Several years later, the Commission listed the active substance on Annex I and published a "list of essential studies", which omitted a number of studies that had been submitted by Company A. Company B demanded a refund for the non-listed studies, but Company A refused, pointing to documentary evidence showing that the RMS had, in fact, "used" the non-listed studies in connection with the Annex I listing of the active substance. The dispute proceeded to arbitration. Ultimately, Company B withdrew its claim. Among the reasons for withdrawing its claims was the ruling in the Vischim decision (supra), namely, that omission of a study from the "list of essential studies" is not definitive proof that the omitted study was "unnecessary" or lacks data protection. Company B had not seen the Vischim decision prior to initiating arbitration, and it ended up paying Company A's legal fees. The entire dispute, however, could have been avoided had the parties discussed the question of whether the "list of essential studies" would be determinative of use, and made this clear – one way or other – in the agreement. The inherent ambiguity of the contractual term "used", however, invited the dispute.

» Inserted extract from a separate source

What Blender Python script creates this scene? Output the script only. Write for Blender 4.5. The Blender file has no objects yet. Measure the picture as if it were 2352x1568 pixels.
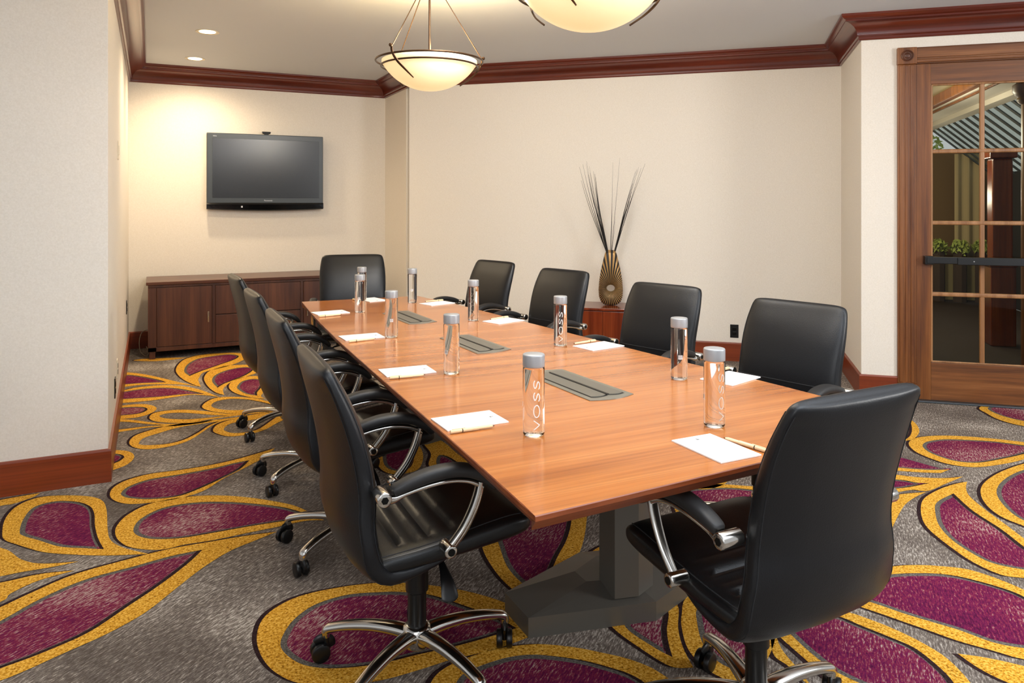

Whether a study is necessary to support Annex I listing or not, is just one of many issues that must be carefully addressed during settlement negotiations. Others include:

• should the party seeking access to a study receive a refund if a second party agrees to pay the study owner for access to the same study?

• if a study for which access has been paid is deemed insufficient by a regulatory authority and a new study must be submitted, should the payment be refunded?

• is access to a study limited to the EU?

Precise contract language is always important when drafting contracts. Precision in contractual language is of heightened importance when dealing with pesticide data because Regulation 1107/2009 is far from a model of clarity.